SET EXERCISE:
Without the pictures, copy the entries below word for word.

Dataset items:

——

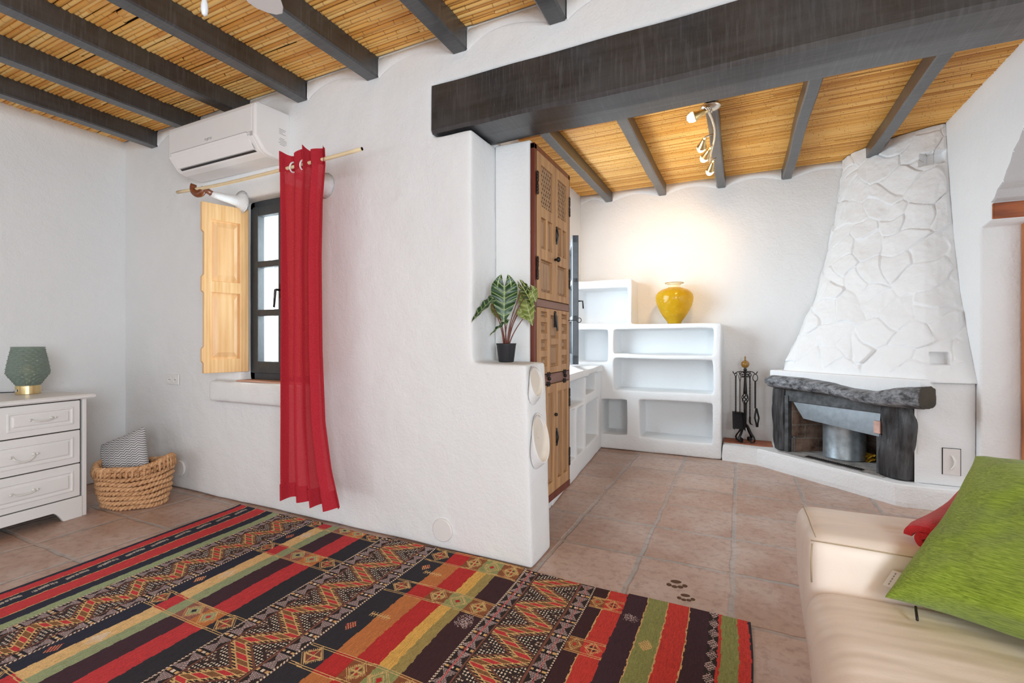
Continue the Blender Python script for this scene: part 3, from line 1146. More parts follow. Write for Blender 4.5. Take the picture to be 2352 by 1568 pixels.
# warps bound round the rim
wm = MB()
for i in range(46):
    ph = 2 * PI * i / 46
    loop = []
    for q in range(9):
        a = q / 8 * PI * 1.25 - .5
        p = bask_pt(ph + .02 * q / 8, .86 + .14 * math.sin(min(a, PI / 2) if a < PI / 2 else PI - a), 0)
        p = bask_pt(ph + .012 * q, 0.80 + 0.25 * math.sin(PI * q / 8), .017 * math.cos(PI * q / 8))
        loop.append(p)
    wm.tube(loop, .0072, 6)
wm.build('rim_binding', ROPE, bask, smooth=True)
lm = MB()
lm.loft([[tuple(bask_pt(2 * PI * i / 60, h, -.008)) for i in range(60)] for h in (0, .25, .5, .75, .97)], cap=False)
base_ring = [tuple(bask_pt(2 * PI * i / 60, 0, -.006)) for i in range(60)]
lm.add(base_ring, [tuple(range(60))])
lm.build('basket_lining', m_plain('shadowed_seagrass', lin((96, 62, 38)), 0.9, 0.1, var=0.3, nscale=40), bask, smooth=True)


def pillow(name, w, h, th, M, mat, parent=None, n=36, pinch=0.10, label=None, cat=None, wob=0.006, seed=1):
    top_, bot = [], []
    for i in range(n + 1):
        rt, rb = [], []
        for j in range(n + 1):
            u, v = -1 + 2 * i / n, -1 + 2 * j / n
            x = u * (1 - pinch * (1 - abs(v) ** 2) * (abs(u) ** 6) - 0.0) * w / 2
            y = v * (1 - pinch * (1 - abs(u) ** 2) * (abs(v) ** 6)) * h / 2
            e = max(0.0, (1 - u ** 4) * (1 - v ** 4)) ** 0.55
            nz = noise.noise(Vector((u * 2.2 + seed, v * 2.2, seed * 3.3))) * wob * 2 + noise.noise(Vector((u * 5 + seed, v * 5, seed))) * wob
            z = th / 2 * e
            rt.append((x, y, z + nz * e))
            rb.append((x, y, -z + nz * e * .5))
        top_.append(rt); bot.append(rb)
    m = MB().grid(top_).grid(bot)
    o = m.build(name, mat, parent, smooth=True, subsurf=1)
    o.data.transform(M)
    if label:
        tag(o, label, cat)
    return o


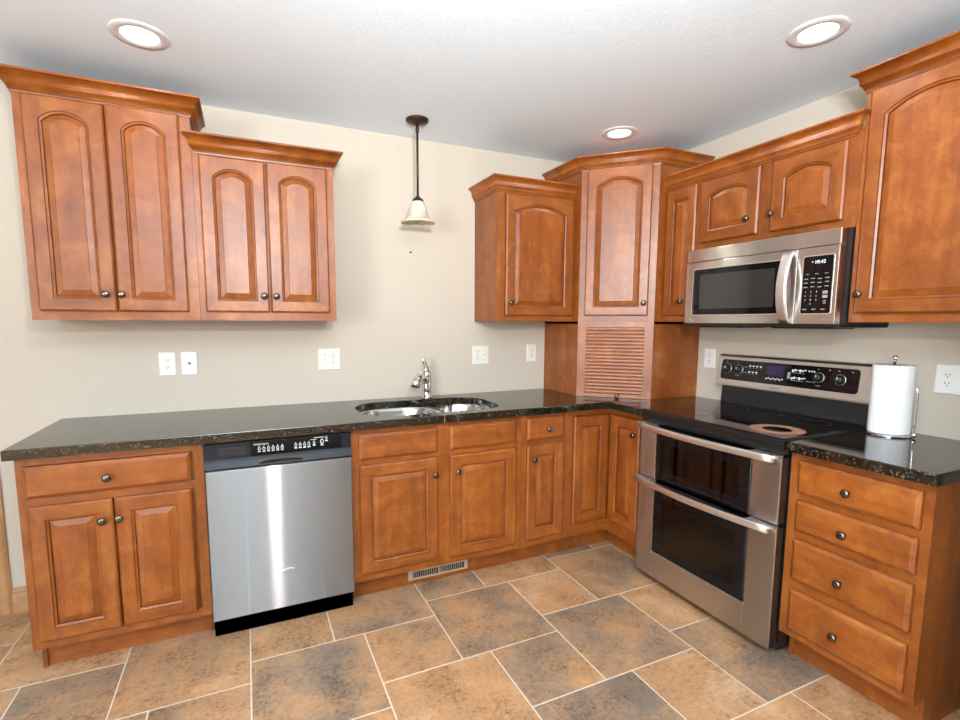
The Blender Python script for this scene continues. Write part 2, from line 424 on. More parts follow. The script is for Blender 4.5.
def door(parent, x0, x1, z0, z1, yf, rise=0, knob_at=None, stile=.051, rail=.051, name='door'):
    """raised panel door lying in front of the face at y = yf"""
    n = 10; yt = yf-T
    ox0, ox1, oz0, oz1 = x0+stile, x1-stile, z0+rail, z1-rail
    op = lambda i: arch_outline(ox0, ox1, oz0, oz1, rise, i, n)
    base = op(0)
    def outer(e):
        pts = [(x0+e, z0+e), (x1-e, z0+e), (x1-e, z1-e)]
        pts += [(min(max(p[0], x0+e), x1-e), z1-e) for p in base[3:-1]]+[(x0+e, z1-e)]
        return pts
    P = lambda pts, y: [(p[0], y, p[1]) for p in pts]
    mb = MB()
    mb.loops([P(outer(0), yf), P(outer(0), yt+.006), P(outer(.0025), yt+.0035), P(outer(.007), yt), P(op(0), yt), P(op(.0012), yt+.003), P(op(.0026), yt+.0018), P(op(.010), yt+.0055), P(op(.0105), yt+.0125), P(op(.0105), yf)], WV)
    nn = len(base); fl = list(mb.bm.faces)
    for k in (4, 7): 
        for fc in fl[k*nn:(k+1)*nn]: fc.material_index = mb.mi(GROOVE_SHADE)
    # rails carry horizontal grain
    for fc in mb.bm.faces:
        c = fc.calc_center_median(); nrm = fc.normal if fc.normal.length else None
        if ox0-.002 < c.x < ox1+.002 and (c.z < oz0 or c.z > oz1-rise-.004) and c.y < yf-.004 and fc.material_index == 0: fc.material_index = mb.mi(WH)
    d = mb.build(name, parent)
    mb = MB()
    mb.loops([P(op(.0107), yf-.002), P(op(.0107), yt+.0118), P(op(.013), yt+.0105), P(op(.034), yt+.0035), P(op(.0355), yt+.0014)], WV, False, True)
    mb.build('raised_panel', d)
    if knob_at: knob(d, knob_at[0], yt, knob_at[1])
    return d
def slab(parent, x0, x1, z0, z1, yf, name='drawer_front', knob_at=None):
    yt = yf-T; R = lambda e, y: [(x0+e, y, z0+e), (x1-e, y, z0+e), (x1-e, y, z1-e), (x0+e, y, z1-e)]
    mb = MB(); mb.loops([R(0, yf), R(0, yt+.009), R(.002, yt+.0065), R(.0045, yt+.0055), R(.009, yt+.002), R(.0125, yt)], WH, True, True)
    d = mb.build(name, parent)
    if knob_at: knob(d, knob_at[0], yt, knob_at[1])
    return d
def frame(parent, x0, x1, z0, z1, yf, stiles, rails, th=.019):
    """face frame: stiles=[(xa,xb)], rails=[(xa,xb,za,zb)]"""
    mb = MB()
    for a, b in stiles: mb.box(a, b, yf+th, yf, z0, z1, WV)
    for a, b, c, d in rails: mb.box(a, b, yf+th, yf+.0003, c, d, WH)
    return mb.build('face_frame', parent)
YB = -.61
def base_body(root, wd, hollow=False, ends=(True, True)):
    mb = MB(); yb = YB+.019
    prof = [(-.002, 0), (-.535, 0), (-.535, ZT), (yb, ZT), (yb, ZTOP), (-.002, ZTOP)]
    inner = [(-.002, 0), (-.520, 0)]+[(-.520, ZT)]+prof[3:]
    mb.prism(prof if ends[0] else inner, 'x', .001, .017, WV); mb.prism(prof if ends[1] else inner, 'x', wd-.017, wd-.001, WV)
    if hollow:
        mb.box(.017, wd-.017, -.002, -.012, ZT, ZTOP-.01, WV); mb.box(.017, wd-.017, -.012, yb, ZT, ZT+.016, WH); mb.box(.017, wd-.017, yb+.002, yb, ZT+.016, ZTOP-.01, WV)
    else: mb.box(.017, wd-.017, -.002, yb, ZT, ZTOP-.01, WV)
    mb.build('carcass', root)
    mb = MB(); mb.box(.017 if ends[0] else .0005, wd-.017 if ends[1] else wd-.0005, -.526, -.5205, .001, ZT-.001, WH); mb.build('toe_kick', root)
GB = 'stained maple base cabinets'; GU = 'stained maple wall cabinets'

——

WRITTEN ANSWER:
Continue the Blender Python script for this scene: part 3, from line 1146. More parts follow. Write for Blender 4.5. Take the picture to be 2352 by 1568 pixels.
# warps bound round the rim
wm = MB()
for i in range(46):
    ph = 2 * PI * i / 46
    loop = []
    for q in range(9):
        a = q / 8 * PI * 1.25 - .5
        p = bask_pt(ph + .02 * q / 8, .86 + .14 * math.sin(min(a, PI / 2) if a < PI / 2 else PI - a), 0)
        p = bask_pt(ph + .012 * q, 0.80 + 0.25 * math.sin(PI * q / 8), .017 * math.cos(PI * q / 8))
        loop.append(p)
    wm.tube(loop, .0072, 6)
wm.build('rim_binding', ROPE, bask, smooth=True)
lm = MB()
lm.loft([[tuple(bask_pt(2 * PI * i / 60, h, -.008)) for i in range(60)] for h in (0, .25, .5, .75, .97)], cap=False)
base_ring = [tuple(bask_pt(2 * PI * i / 60, 0, -.006)) for i in range(60)]
lm.add(base_ring, [tuple(range(60))])
lm.build('basket_lining', m_plain('shadowed_seagrass', lin((96, 62, 38)), 0.9, 0.1, var=0.3, nscale=40), bask, smooth=True)


def pillow(name, w, h, th, M, mat, parent=None, n=36, pinch=0.10, label=None, cat=None, wob=0.006, seed=1):
    top_, bot = [], []
    for i in range(n + 1):
        rt, rb = [], []
        for j in range(n + 1):
            u, v = -1 + 2 * i / n, -1 + 2 * j / n
            x = u * (1 - pinch * (1 - abs(v) ** 2) * (abs(u) ** 6) - 0.0) * w / 2
            y = v * (1 - pinch * (1 - abs(u) ** 2) * (abs(v) ** 6)) * h / 2
            e = max(0.0, (1 - u ** 4) * (1 - v ** 4)) ** 0.55
            nz = noise.noise(Vector((u * 2.2 + seed, v * 2.2, seed * 3.3))) * wob * 2 + noise.noise(Vector((u * 5 + seed, v * 5, seed))) * wob
            z = th / 2 * e
            rt.append((x, y, z + nz * e))
            rb.append((x, y, -z + nz * e * .5))
        top_.append(rt); bot.append(rb)
    m = MB().grid(top_).grid(bot)
    o = m.build(name, mat, parent, smooth=True, subsurf=1)
    o.data.transform(M)
    if label:
        tag(o, label, cat)
    return o


The Blender Python script for this scene continues. Write part 2, from line 424 on. More parts follow. The script is for Blender 4.5.
def door(parent, x0, x1, z0, z1, yf, rise=0, knob_at=None, stile=.051, rail=.051, name='door'):
    """raised panel door lying in front of the face at y = yf"""
    n = 10; yt = yf-T
    ox0, ox1, oz0, oz1 = x0+stile, x1-stile, z0+rail, z1-rail
    op = lambda i: arch_outline(ox0, ox1, oz0, oz1, rise, i, n)
    base = op(0)
    def outer(e):
        pts = [(x0+e, z0+e), (x1-e, z0+e), (x1-e, z1-e)]
        pts += [(min(max(p[0], x0+e), x1-e), z1-e) for p in base[3:-1]]+[(x0+e, z1-e)]
        return pts
    P = lambda pts, y: [(p[0], y, p[1]) for p in pts]
    mb = MB()
    mb.loops([P(outer(0), yf), P(outer(0), yt+.006), P(outer(.0025), yt+.0035), P(outer(.007), yt), P(op(0), yt), P(op(.0012), yt+.003), P(op(.0026), yt+.0018), P(op(.010), yt+.0055), P(op(.0105), yt+.0125), P(op(.0105), yf)], WV)
    nn = len(base); fl = list(mb.bm.faces)
    for k in (4, 7): 
        for fc in fl[k*nn:(k+1)*nn]: fc.material_index = mb.mi(GROOVE_SHADE)
    # rails carry horizontal grain
    for fc in mb.bm.faces:
        c = fc.calc_center_median(); nrm = fc.normal if fc.normal.length else None
        if ox0-.002 < c.x < ox1+.002 and (c.z < oz0 or c.z > oz1-rise-.004) and c.y < yf-.004 and fc.material_index == 0: fc.material_index = mb.mi(WH)
    d = mb.build(name, parent)
    mb = MB()
    mb.loops([P(op(.0107), yf-.002), P(op(.0107), yt+.0118), P(op(.013), yt+.0105), P(op(.034), yt+.0035), P(op(.0355), yt+.0014)], WV, False, True)
    mb.build('raised_panel', d)
    if knob_at: knob(d, knob_at[0], yt, knob_at[1])
    return d
def slab(parent, x0, x1, z0, z1, yf, name='drawer_front', knob_at=None):
    yt = yf-T; R = lambda e, y: [(x0+e, y, z0+e), (x1-e, y, z0+e), (x1-e, y, z1-e), (x0+e, y, z1-e)]
    mb = MB(); mb.loops([R(0, yf), R(0, yt+.009), R(.002, yt+.0065), R(.0045, yt+.0055), R(.009, yt+.002), R(.0125, yt)], WH, True, True)
    d = mb.build(name, parent)
    if knob_at: knob(d, knob_at[0], yt, knob_at[1])
    return d
def frame(parent, x0, x1, z0, z1, yf, stiles, rails, th=.019):
    """face frame: stiles=[(xa,xb)], rails=[(xa,xb,za,zb)]"""
    mb = MB()
    for a, b in stiles: mb.box(a, b, yf+th, yf, z0, z1, WV)
    for a, b, c, d in rails: mb.box(a, b, yf+th, yf+.0003, c, d, WH)
    return mb.build('face_frame', parent)
YB = -.61
def base_body(root, wd, hollow=False, ends=(True, True)):
    mb = MB(); yb = YB+.019
    prof = [(-.002, 0), (-.535, 0), (-.535, ZT), (yb, ZT), (yb, ZTOP), (-.002, ZTOP)]
    inner = [(-.002, 0), (-.520, 0)]+[(-.520, ZT)]+prof[3:]
    mb.prism(prof if ends[0] else inner, 'x', .001, .017, WV); mb.prism(prof if ends[1] else inner, 'x', wd-.017, wd-.001, WV)
    if hollow:
        mb.box(.017, wd-.017, -.002, -.012, ZT, ZTOP-.01, WV); mb.box(.017, wd-.017, -.012, yb, ZT, ZT+.016, WH); mb.box(.017, wd-.017, yb+.002, yb, ZT+.016, ZTOP-.01, WV)
    else: mb.box(.017, wd-.017, -.002, yb, ZT, ZTOP-.01, WV)
    mb.build('carcass', root)
    mb = MB(); mb.box(.017 if ends[0] else .0005, wd-.017 if ends[1] else wd-.0005, -.526, -.5205, .001, ZT-.001, WH); mb.build('toe_kick', root)
GB = 'stained maple base cabinets'; GU = 'stained maple wall cabinets'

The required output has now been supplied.